Absolute value functions are interesting because they express a particular kind of mathematical operation where any number is transformed into its non-negative form.
An absolute value function takes the absolute value of a number and essentially strips away any negative sign. For example, the absolute value of \(-3\) is \(3\).

The function given in the exercise, \(f(x)=\frac{1}{3}(3+|x|)\), incorporates this principle. This equation involves an absolute value operation on \(x\).

• For negative values of \(x\), such as \(-4\), the absolute value \(|x|\) becomes \(4\).
• For positive values, the absolute value is simply the number itself.

Understanding how absolute value works helps in solving and graphing this function as it influences the transformation and symmetry about the y-axis.

Piecewise-defined functions are built from multiple expressions, each valid within certain intervals of the independent variable.
With the given function, \(f(x)=\frac{1}{3}(3+|x|)\), this means breaking the function into two segments.

Here is how the function divides:

• For \(x < 0\), the function becomes \(f(x)=\frac{1}{3}(3-x)\), because the absolute value turns negative values of \(x\) into positive ones.
• For \(x \geq 0\), the function remains \(f(x)=\frac{1}{3}(3+x)\).

This split creates a piecewise function that can be graphed using different rules on different parts of the x-axis.
The process of defining such functions involves considering which formula to use according to the value of \(x\).

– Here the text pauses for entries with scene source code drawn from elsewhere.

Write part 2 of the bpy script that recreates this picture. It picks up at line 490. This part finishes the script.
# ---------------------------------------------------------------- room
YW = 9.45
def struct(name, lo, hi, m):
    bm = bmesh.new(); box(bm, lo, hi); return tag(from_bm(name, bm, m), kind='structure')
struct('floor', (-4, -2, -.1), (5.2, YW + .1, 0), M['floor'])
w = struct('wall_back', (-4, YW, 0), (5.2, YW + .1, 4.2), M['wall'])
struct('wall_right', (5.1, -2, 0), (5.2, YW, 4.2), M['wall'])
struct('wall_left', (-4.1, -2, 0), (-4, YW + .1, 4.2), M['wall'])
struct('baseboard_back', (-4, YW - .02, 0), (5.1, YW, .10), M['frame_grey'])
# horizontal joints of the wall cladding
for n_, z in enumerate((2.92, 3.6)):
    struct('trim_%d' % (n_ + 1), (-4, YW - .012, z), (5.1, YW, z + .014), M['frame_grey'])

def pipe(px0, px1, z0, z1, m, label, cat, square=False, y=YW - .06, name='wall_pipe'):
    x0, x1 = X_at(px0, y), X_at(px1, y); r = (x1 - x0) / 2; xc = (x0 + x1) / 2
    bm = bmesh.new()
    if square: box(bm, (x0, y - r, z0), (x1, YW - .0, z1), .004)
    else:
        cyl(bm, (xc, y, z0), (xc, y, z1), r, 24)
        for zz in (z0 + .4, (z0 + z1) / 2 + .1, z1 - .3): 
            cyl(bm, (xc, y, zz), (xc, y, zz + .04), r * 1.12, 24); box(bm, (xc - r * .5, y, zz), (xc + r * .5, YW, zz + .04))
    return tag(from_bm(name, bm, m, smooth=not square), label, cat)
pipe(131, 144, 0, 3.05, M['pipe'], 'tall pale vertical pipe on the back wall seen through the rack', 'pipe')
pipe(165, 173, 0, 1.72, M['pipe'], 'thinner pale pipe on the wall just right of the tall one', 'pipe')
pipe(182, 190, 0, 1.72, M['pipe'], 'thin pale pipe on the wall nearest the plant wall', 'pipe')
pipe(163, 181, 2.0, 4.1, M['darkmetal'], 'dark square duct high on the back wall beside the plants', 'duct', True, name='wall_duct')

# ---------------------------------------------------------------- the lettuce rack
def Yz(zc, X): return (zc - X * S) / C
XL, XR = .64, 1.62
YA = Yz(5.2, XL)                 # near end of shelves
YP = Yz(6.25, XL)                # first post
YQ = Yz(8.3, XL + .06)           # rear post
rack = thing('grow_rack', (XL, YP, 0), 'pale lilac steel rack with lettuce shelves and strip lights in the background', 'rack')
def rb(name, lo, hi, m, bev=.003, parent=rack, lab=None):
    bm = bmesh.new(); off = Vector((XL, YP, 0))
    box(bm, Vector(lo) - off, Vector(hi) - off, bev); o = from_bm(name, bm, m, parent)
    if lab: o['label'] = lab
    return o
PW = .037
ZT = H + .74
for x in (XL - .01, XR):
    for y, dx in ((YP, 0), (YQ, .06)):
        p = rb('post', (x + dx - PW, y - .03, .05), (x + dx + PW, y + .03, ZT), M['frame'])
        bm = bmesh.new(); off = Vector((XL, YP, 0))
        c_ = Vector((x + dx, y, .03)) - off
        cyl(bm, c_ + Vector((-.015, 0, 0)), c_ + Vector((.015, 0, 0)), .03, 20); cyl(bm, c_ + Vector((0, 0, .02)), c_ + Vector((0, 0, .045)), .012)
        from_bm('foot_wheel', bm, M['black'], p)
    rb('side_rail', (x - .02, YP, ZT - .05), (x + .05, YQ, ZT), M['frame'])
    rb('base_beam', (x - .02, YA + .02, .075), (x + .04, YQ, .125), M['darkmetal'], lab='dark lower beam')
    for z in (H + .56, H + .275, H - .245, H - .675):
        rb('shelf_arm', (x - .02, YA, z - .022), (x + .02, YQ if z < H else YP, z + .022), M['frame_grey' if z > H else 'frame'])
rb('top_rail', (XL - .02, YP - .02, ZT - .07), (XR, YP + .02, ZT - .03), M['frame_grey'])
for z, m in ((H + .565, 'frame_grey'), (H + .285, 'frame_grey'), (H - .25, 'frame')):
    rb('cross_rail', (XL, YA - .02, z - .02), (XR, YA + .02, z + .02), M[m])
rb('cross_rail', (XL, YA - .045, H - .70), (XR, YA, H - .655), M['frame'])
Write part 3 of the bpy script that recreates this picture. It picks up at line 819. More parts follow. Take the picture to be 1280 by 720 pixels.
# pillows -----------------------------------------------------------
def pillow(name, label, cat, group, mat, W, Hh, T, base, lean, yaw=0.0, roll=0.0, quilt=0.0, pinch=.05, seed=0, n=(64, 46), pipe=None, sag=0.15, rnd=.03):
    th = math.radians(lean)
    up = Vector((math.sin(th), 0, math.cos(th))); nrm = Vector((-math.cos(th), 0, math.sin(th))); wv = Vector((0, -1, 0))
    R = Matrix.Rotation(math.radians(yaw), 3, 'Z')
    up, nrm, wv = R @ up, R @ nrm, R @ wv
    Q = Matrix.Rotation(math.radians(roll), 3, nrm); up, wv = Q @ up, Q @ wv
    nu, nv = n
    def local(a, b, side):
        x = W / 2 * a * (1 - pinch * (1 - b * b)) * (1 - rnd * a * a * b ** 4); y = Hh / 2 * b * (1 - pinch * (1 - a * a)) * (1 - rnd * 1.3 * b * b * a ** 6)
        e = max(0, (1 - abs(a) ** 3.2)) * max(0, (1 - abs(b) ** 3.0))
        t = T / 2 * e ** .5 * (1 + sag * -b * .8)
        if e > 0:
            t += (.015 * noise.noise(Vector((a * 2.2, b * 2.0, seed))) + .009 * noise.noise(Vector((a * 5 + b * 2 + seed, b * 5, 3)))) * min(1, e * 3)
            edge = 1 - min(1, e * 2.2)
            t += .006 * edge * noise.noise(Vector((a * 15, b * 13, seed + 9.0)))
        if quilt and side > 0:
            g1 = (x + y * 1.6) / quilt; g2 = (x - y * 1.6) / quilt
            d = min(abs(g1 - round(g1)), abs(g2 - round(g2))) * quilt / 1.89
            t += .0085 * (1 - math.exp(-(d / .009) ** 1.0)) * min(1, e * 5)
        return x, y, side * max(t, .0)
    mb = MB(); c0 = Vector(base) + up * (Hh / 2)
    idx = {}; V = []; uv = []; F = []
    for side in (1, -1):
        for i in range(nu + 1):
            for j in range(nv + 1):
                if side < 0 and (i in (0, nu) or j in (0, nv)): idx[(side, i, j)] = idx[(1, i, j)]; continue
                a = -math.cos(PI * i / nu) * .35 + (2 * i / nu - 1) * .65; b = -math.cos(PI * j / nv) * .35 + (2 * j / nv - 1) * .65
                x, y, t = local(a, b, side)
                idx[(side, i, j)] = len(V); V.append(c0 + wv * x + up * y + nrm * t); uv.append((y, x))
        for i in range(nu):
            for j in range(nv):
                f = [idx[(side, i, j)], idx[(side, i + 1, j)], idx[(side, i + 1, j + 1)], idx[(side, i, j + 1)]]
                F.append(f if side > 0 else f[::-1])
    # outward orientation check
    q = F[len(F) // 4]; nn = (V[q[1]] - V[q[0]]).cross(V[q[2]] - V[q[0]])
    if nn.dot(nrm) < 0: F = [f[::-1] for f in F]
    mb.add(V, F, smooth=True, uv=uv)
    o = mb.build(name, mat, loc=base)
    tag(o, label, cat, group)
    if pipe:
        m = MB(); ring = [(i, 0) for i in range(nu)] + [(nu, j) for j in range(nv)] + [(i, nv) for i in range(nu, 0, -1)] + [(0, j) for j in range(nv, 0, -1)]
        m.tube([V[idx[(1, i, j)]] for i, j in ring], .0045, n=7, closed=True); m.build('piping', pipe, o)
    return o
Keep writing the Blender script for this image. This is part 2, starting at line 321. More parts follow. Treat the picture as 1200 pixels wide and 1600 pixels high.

Keeping track of these sections can be crucial for accurate graphing and analysis.

Graph sketching is a method for visually representing functions to understand their behavior across different values of \(x\).
With the function \(f(x)=\frac{1}{3}(3+|x|)\), graph sketching involves plotting points to reveal its distinctive 'V' shape.

The steps include:

• Identify key points: For this function, the key point is \( (0, 1) \) where both pieces of the piecewise function meet.
• Determine slopes: The two pieces' linear equations will have different slopes:
  • For \(x < 0\), the slope is negative since \(f(x)=\frac{1}{3}(3-x)\).
  • For \(x \geq 0\), the slope is positive as \(f(x)=\frac{1}{3}(3+x)\).
• Draw the graph: Start by plotting the key point and draw lines according to the slopes for each interval. This reflects the symmetric nature of absolute value functions, resulting in a 'V' shape.

Sketching graphs step-by-step helps reveal properties like intercepts, slopes, and continuity of the function, providing a complete picture of its behavior.